--- START Supplied information ---
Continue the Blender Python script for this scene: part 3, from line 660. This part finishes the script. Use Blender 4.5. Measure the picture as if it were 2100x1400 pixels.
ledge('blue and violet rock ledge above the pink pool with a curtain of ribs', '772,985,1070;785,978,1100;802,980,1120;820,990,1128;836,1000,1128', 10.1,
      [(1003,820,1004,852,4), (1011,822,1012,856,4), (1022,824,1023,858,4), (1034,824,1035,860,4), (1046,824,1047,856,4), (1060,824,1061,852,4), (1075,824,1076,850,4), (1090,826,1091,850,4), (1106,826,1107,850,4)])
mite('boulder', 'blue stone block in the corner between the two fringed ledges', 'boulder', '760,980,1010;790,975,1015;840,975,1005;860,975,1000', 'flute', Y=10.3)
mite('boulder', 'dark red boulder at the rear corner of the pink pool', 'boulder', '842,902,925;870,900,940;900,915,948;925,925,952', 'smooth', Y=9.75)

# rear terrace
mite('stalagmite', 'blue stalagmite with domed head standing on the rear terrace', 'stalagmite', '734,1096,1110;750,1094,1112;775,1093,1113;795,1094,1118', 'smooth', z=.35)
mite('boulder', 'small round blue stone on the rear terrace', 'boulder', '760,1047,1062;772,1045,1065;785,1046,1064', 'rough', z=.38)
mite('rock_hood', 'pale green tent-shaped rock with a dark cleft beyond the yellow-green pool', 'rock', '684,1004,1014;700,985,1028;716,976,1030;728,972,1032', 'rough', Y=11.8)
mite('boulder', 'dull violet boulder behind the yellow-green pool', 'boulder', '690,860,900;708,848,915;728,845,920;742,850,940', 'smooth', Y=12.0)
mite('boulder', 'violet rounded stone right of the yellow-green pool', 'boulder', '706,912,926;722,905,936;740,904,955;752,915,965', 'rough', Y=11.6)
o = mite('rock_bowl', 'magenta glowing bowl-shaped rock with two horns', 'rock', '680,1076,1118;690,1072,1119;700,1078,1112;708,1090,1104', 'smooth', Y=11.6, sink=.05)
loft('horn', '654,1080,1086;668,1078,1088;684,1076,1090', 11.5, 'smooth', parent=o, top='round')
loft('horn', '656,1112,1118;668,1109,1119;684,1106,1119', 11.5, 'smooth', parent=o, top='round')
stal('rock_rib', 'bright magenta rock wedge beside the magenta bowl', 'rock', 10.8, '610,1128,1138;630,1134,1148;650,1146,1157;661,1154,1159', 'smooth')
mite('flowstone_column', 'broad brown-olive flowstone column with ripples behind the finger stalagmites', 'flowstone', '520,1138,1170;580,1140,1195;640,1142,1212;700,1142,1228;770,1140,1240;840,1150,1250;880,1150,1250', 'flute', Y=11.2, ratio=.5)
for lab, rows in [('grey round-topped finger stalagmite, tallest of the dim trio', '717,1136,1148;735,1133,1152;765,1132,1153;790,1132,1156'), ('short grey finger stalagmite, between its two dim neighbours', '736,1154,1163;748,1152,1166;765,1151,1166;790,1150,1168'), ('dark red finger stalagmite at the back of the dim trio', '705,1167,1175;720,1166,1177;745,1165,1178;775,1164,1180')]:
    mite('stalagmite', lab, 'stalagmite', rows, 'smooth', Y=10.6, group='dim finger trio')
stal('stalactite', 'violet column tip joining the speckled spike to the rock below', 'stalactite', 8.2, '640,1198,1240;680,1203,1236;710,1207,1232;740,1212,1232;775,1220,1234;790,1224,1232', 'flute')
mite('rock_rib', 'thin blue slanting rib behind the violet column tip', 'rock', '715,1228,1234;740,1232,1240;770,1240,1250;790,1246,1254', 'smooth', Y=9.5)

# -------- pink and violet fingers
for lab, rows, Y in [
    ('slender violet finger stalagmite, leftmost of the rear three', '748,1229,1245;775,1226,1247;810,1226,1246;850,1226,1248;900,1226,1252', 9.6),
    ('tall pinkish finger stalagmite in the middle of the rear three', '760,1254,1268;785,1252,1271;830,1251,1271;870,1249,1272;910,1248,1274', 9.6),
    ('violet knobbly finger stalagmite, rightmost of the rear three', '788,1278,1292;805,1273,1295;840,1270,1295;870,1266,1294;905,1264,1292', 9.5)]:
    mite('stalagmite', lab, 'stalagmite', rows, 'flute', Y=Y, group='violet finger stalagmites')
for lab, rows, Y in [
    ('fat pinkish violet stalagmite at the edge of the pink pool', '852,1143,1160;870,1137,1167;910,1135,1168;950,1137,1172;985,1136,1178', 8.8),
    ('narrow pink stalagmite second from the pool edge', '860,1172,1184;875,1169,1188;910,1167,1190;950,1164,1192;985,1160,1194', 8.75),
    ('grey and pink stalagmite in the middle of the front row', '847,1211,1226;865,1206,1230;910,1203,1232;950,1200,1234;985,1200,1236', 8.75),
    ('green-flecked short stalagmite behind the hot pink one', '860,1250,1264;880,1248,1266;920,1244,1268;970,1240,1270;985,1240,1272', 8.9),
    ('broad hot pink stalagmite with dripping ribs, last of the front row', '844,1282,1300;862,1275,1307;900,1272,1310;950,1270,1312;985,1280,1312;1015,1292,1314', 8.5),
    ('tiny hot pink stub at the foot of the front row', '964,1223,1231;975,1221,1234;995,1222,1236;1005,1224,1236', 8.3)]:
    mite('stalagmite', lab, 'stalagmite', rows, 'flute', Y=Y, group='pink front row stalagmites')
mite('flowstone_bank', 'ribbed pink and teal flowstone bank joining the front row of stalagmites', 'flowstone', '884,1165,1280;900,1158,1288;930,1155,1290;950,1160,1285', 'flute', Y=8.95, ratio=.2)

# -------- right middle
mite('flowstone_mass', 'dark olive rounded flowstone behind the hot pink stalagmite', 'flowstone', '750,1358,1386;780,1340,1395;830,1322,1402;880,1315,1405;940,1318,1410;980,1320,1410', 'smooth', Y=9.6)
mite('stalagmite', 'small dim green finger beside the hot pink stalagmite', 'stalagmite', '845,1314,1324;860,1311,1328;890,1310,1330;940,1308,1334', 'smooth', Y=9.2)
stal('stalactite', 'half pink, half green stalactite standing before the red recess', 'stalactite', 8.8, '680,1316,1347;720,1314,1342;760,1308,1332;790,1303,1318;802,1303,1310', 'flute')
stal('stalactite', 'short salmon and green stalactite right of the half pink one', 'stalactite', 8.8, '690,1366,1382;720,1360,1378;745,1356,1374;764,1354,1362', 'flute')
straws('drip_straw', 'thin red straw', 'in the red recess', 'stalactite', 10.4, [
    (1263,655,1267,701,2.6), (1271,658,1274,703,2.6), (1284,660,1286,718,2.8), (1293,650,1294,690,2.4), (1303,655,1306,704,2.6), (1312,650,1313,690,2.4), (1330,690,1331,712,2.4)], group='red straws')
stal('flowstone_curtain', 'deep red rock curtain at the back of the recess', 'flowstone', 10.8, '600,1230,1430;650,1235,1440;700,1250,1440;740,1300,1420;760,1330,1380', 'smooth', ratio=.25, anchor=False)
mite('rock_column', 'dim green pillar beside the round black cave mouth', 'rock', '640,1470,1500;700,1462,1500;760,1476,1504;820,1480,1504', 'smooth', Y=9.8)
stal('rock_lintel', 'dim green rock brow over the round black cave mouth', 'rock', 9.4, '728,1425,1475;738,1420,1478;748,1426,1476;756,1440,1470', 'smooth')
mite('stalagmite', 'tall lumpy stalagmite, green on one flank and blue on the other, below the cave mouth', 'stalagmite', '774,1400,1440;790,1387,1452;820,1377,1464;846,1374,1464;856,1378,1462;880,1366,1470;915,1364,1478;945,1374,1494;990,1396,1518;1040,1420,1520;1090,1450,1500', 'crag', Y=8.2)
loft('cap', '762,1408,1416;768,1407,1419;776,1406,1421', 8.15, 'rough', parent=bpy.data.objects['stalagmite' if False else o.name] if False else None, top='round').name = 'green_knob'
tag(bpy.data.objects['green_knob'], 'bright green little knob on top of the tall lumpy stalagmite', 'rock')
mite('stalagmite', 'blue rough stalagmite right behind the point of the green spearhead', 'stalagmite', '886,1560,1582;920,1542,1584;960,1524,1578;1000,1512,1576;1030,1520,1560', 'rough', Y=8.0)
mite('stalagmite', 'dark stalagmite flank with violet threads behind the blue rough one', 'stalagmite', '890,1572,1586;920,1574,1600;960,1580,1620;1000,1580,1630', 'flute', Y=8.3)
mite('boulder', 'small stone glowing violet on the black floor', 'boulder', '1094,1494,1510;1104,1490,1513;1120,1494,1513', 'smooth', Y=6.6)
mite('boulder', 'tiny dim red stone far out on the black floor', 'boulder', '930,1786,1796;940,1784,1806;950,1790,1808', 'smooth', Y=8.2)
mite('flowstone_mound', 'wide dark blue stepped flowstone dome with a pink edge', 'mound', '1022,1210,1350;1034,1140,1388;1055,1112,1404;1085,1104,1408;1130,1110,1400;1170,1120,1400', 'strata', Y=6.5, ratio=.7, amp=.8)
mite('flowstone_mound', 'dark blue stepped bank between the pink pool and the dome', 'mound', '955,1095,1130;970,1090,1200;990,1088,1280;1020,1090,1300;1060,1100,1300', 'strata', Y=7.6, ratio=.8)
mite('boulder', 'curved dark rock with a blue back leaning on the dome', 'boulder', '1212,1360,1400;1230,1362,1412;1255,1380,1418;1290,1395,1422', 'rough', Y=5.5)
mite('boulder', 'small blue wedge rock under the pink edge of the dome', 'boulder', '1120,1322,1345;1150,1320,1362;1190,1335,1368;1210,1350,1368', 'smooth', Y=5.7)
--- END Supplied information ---
■ Exercise requirements ■
Output exactly the leading lines of the data, up to and including the line marked by "mite('boulder', 'dark red".

■ Complete response ■
Continue the Blender Python script for this scene: part 3, from line 660. This part finishes the script. Use Blender 4.5. Measure the picture as if it were 2100x1400 pixels.
ledge('blue and violet rock ledge above the pink pool with a curtain of ribs', '772,985,1070;785,978,1100;802,980,1120;820,990,1128;836,1000,1128', 10.1,
      [(1003,820,1004,852,4), (1011,822,1012,856,4), (1022,824,1023,858,4), (1034,824,1035,860,4), (1046,824,1047,856,4), (1060,824,1061,852,4), (1075,824,1076,850,4), (1090,826,1091,850,4), (1106,826,1107,850,4)])
mite('boulder', 'blue stone block in the corner between the two fringed ledges', 'boulder', '760,980,1010;790,975,1015;840,975,1005;860,975,1000', 'flute', Y=10.3)
mite('boulder', 'dark red boulder at the rear corner of the pink pool', 'boulder', '842,902,925;870,900,940;900,915,948;925,925,952', 'smooth', Y=9.75)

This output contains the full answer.